**Your goal:** Type out the data exactly as given. Skip any image.

**Source data:**

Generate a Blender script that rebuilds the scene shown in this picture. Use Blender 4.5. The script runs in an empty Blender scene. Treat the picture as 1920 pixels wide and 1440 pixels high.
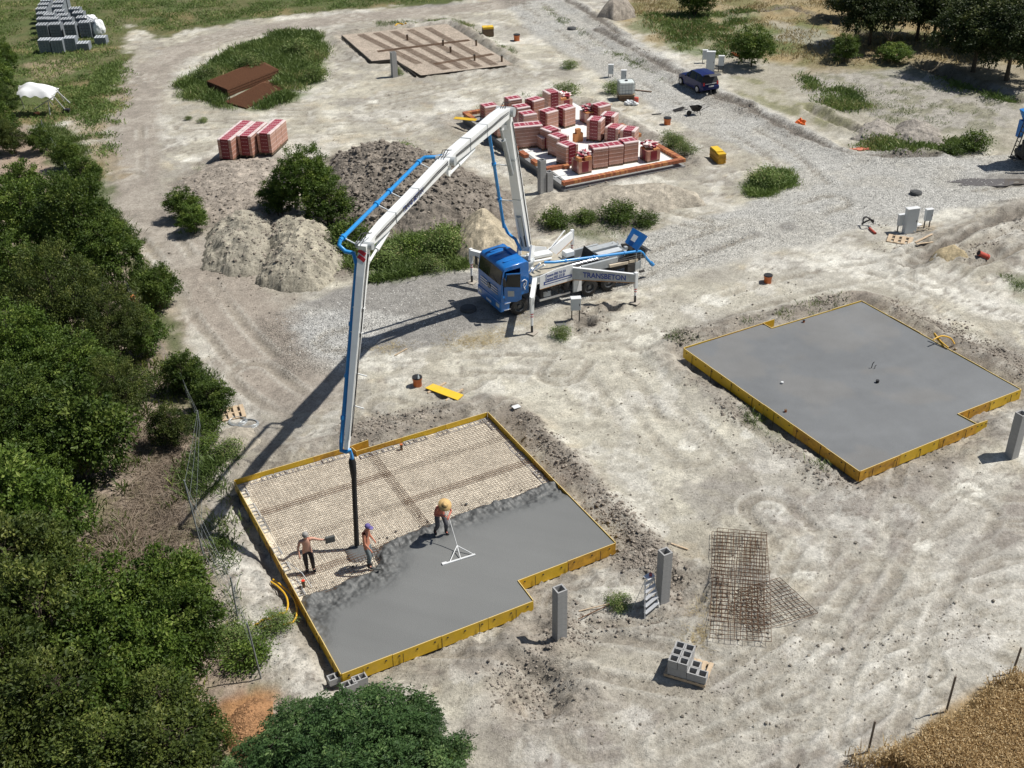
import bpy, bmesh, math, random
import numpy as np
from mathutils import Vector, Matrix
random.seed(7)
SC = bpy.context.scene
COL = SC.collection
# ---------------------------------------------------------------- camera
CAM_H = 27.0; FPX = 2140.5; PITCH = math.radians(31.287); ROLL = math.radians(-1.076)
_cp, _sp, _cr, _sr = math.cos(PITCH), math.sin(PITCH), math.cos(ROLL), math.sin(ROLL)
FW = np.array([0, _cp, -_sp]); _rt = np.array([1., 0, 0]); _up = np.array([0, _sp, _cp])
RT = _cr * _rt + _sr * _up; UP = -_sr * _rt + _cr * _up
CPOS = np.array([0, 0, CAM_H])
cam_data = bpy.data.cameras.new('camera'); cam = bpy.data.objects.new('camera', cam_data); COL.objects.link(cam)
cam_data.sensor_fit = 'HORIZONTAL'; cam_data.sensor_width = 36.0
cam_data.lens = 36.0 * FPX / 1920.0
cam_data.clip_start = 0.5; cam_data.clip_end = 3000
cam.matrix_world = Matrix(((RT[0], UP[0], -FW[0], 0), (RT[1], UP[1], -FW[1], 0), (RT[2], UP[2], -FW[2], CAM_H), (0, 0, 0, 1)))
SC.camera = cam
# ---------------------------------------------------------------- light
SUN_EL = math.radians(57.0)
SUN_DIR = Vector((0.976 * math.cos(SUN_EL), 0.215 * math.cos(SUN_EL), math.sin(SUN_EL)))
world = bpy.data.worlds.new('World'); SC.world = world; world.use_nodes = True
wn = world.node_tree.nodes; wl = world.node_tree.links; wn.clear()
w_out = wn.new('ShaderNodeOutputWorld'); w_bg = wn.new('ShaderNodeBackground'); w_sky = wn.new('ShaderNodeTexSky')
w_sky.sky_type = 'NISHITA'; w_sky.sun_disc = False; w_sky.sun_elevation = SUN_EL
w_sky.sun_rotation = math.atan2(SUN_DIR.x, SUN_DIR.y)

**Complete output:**
Generate a Blender script that rebuilds the scene shown in this picture. Use Blender 4.5. The script runs in an empty Blender scene. Treat the picture as 1920 pixels wide and 1440 pixels high.
import bpy, bmesh, math, random
import numpy as np
from mathutils import Vector, Matrix
random.seed(7)
SC = bpy.context.scene
COL = SC.collection
# ---------------------------------------------------------------- camera
CAM_H = 27.0; FPX = 2140.5; PITCH = math.radians(31.287); ROLL = math.radians(-1.076)
_cp, _sp, _cr, _sr = math.cos(PITCH), math.sin(PITCH), math.cos(ROLL), math.sin(ROLL)
FW = np.array([0, _cp, -_sp]); _rt = np.array([1., 0, 0]); _up = np.array([0, _sp, _cp])
RT = _cr * _rt + _sr * _up; UP = -_sr * _rt + _cr * _up
CPOS = np.array([0, 0, CAM_H])
cam_data = bpy.data.cameras.new('camera'); cam = bpy.data.objects.new('camera', cam_data); COL.objects.link(cam)
cam_data.sensor_fit = 'HORIZONTAL'; cam_data.sensor_width = 36.0
cam_data.lens = 36.0 * FPX / 1920.0
cam_data.clip_start = 0.5; cam_data.clip_end = 3000
cam.matrix_world = Matrix(((RT[0], UP[0], -FW[0], 0), (RT[1], UP[1], -FW[1], 0), (RT[2], UP[2], -FW[2], CAM_H), (0, 0, 0, 1)))
SC.camera = cam
# ---------------------------------------------------------------- light
SUN_EL = math.radians(57.0)
SUN_DIR = Vector((0.976 * math.cos(SUN_EL), 0.215 * math.cos(SUN_EL), math.sin(SUN_EL)))
world = bpy.data.worlds.new('World'); SC.world = world; world.use_nodes = True
wn = world.node_tree.nodes; wl = world.node_tree.links; wn.clear()
w_out = wn.new('ShaderNodeOutputWorld'); w_bg = wn.new('ShaderNodeBackground'); w_sky = wn.new('ShaderNodeTexSky')
w_sky.sky_type = 'NISHITA'; w_sky.sun_disc = False; w_sky.sun_elevation = SUN_EL
w_sky.sun_rotation = math.atan2(SUN_DIR.x, SUN_DIR.y)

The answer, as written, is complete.